The Election: Religion, Simulation and Prediction

A number of Web sites run thousands of virtual elections to see who wins most.

ByABC News
September 5, 2008, 3:52 PM

Sept. 7, 2008— -- The topic of the hour (and year) is the 2008 presidential election. What follows are comments on religion, online election simulation and a few other political (or poll-itical) matters associated with the race.

Religion and Presidential Politics

Candidates naturally do not want to offend large, organized groups of voters, a tendency that at times leads them to pander. This happens particularly often where religious voters are concerned. A recent example is pastor and best-selling author Rick Warren's extensive interview of Sens. Obama and McCain last month, which contained a number of questions that were, in my opinion, inappropriate, as well as a number of answers that were quite understandably pat, evasive or nonsensical.

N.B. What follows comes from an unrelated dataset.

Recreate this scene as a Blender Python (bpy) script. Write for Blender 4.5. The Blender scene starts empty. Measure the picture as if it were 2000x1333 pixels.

A decidedly different set of (ir)religious questions appears in a previous Who's Counting column of mine.

Relevant to the issue of presidential politics and religion was Warren's later statement that he'd never vote for an atheist for president, since, he claimed, atheists are arrogant people who think they have no need for any help in their endeavors. I know of no studies showing that atheists and agnostics are more arrogant than believers. In fact, given that they make no unverifiable religious claims, they are decidedly less sure of ultimate matters and their exalted place in the universe, and thus, arguably at least, less arrogant.

I was disappointed too that neither candidate mentioned non-believers during the interview (although Obama has in other venues), even in a pro forma expression of inclusiveness. More significantly, until last month when Obama provided answers to 14 important scientific questions posed by a consortium of science organizations, none of the many candidates who ran for president has responded to repeated invitations to participate.

Certainly Gov. Palin is unlikely to do so. Her chirpy denial of human involvement in global warming and support for the teaching of creationism bespeaks an especially vexing indifference to science not only by her, but by the man who recklessly picked her.